Wednesday, March 13, 2013

Who Is Max Keiser ? Buy Gold n Silver, Banks Will Dies



Listening to Keiser, I tell him, I'm left with feelings of little else but imminent doom. He has few words of comfort. "The global derivatives market, which is a quadrillion or more in size, is a very complicated, highly unstable system which is becoming more unstable with every hour," he says. "It is similar to the side of a mountain before the last snowflake arrives to trigger the avalanche. Or, like Mr Creosote [who explodes at the dinner table in the Monty Python film The Meaning of Life] is just waiting for that final after-dinner mint."

Any hope of recovery, he argues, will come not through the ballot box but financial initiatives on the part of individuals; notably a mass campaign to ignore governmental advice to trust in bonds and paper money – investments in which, Keiser insists, confidence has rightly evaporated.

"People have to take action for themselves. That means buying not bonds or dollars or euros, but gold and silver. Gordon Brown sold Britain's gold at the historic low of $250 an ounce. Gold is now $1,700 an ounce. My argument – I can categorically state – is winning the global propaganda war. China is aggressively buying gold. Russia is buying gold like a maniac. Iran has been buying as much as it can. All of these countries, where my show is popular, are buying gold and silver, and God bless them for it."
 
"I wave my arms," he says. "I shout. Of course I do. Because this is a global insurrection. Against banker occupation."

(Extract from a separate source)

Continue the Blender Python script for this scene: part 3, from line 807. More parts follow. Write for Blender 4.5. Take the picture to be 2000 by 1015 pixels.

The presenter isn't surprised. "There is a fury against this global banking fraud that is building every day," he says. "People from all kinds of backgrounds, all over the world, have had enough."

A serf in the days of King John, Max Keiser argues, was in many ways better off than some US voters in 2012.

"Because in the age of Robin Hood," Keiser says, "at least the process of theft was transparent. The barons came to your house. They whacked you over the head then they took all your money." Even if the poor didn't exactly empathise with their oppressors, Keiser adds, they could at least comprehend their methods. "And the serfs," he continues, "did enjoy a modicum of stability. They got something in return for their enslavement. A small plot of land. Shelter. A relationship with the lord of the manor."

In the modern age of "financial tyranny" orchestrated by what Keiser refers to as "the banksters" in charge of the major financial institutions in the US and Europe, he believes, "We have reverted to a more pernicious kind of neo-feudalism. The instruments of larceny have changed; that's all."
But hang on – you're not an anti-capitalist.""No. I am pro-capitalism and I am pro-free market. But what you have now is not capitalism. It is a state- controlled, command and control, centralised politburo. Both in Britain and the United States. The States is run by the Federal Reserve, an institution that answers only to itself and to a few large banks. It's modelled on the Bank of England. Ben Franklin said that one of the main reasons America revolted was to get away from the Bank of England, the mother of all central banks; the most pernicious and insidious of all."